In many respects the Bruckner Ninth is the culminating moment of Catholic musical piety, as well as of 19th-century music as such. Bruckner worshipped Wagner only slightly less than he did God, although Wagner’s Ring cycle takes pagan legend as its subject. But Bruckner is unmistakably his own man, and the massive, blocklike architecture of his music, with great masses of sound alternating with the most delicate of whispers, makes for a unique sonic world.

Bruckner does not develop themes but varies their dress, avoiding satiety in repetition and building to monumental climaxes, often intensely dissonant, that both confront and surround the listener.
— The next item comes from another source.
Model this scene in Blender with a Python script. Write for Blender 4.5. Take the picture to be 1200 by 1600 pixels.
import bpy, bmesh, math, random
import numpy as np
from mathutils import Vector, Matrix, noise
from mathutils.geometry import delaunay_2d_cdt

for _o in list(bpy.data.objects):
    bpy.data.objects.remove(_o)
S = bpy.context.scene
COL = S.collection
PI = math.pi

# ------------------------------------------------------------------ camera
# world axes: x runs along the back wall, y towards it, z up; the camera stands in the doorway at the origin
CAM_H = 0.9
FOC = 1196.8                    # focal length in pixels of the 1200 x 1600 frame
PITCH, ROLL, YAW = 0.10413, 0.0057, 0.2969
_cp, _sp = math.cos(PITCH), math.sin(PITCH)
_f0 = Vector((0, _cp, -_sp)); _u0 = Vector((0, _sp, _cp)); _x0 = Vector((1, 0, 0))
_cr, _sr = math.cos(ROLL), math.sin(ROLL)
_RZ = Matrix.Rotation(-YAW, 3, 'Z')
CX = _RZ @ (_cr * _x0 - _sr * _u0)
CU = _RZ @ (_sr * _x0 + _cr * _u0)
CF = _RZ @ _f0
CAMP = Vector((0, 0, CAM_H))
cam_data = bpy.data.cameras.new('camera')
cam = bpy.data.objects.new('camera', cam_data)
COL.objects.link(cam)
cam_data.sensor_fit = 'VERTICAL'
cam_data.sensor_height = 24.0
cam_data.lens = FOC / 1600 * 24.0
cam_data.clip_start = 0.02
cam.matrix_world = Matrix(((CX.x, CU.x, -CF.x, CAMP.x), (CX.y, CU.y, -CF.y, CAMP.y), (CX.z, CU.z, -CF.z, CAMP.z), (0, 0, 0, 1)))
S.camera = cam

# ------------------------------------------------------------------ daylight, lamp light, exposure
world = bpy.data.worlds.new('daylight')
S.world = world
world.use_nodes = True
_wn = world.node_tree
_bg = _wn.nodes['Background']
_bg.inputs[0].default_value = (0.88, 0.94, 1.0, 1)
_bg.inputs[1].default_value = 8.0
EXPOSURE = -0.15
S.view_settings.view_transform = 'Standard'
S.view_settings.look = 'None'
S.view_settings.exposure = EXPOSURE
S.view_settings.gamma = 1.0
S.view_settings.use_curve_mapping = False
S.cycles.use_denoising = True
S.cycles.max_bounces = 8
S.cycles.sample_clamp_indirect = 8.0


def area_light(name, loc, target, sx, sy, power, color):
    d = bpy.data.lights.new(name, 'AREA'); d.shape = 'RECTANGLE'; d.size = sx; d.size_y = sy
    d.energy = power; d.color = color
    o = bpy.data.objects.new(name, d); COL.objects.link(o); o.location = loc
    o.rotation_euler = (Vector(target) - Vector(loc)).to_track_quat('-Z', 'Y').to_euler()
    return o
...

This modest, celibate man, almost painfully shy and insecure, created on the most heroic scale; but Stravinsky, oddly enough, is one of Bruckner’s heirs.

Nézet-Séguin led the Orchestra in a powerful, full-throated reading, with the brass particularly resonant. If Bruckner had ever finished that finale, it would probably have taken a second set of hornists to play the whole thing through.

What, When, Where

Philadelphia Orchestra: Barber, Adagio for Strings; Bartók, Violin Concerto No. 1; Bruckner, Symphony No. 9 in D minor. Lisa Batiashvili, violin; Yannick Nézet-Séguin, conductor. May 1-3, 2014 at Verizon Hall, Kimmel Center, Broad and Spruce Sts., Philadelphia. 215-893-1999 or www.philorch.org.